The finance ministry on Sunday issued a clarification in response to a “recent press commentary” regarding the country’s external debt position and associated interest payments, and said the figures required contextual explanation to ensure accurate understanding of Pakistan’s external debt profile.

“Pakistan’s total external debt and liabilities currently stand at $138 billion. This figure, however, encompasses a broad range of obligations, including public and publicly guaranteed debt, debt of Public Sector Enterprises (both guaranteed and non-guaranteed), bank borrowings, private-sector external debt, and intercompany liabilities to direct investors. It is therefore important to distinguish this aggregate figure from External Public (Government) Debt, which amounts to approximately $92 billion,” it said.

“Of the total External Public Debt, nearly 75 percent comprises concessional and long-term financing obtained from multilateral institutions (excluding the IMF) and bilateral development partners. Only about 7 percent of this debt consists of commercial loans, while another 7 percent relates to long-term Eurobonds. In light of this composition, the claim that Pakistan is paying interest on external loans ‘up to 8 percent’ is misleading.

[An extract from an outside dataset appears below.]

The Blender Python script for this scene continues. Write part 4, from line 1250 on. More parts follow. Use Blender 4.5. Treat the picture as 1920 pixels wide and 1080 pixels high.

The overall average cost of External Public Debt is approximately 4 percent, reflecting the predominantly concessional nature of the borrowing portfolio.”

With respect to interest payments, public external debt interest outflows increased from $1.99 billion in Fiscal Year (FY) 2022 to $3.59 billion in FY2025, representing an increase of 80.4 percent, not 84 percent as reported. In absolute terms, interest payments rose by $1.60 billion over this period, not $1.67 billion, it said.

According to the State Bank of Pakistan’s records, Pakistan’s total debt servicing payments to specific creditors during the period under reference were as follows: the IMF received $1.50 billion, of which $580 million constituted interest; Naya Pakistan Certificates payments totaled $1.56 billion, including $94 million in interest; the Asian Development Bank received $1.54 billion, including $615 million in interest; the World Bank received $1.25 billion, including $419 million in interest; and external commercial loans amounted to nearly $3 billion, of which $327 million represented interest payments.

“While interest payments have increased in absolute terms, this rise cannot be attributed solely to an expansion in the debt stock,” the ministry said. “Although the overall debt stock has increased slightly since FY2022, the additional inflows have primarily originated from concessional multilateral sources and the IMF’s Extended Fund Facility (EFF) under the ongoing IMF-supported program.”

Pakistan secured a $7 billion IMF bailout in Sept. 2024 as part of Prime Minister Shehbaz Sharif’s efforts to stabilize the South Asian economy that narrowly averted a default in 2023. The government has since been making efforts to boost trade and bring in foreign investment to consolidate recovery.

“It is also important to note that the increase in interest payments reflects prevailing global interest rate dynamics. In response to the inflation surge of 2021–22, the US Federal Reserve raised the federal funds rate from 0.75-1.00 percent in May 2022 to 5.25–5.50 percent by July 2023. Although rates have since moderated to around 3.75 percent, they remain significantly higher than 2022 levels,” the finance ministry said.

“The government remains committed to prudent debt management, transparency, and the continued strengthening of Pakistan’s macroeconomic stability,” it added.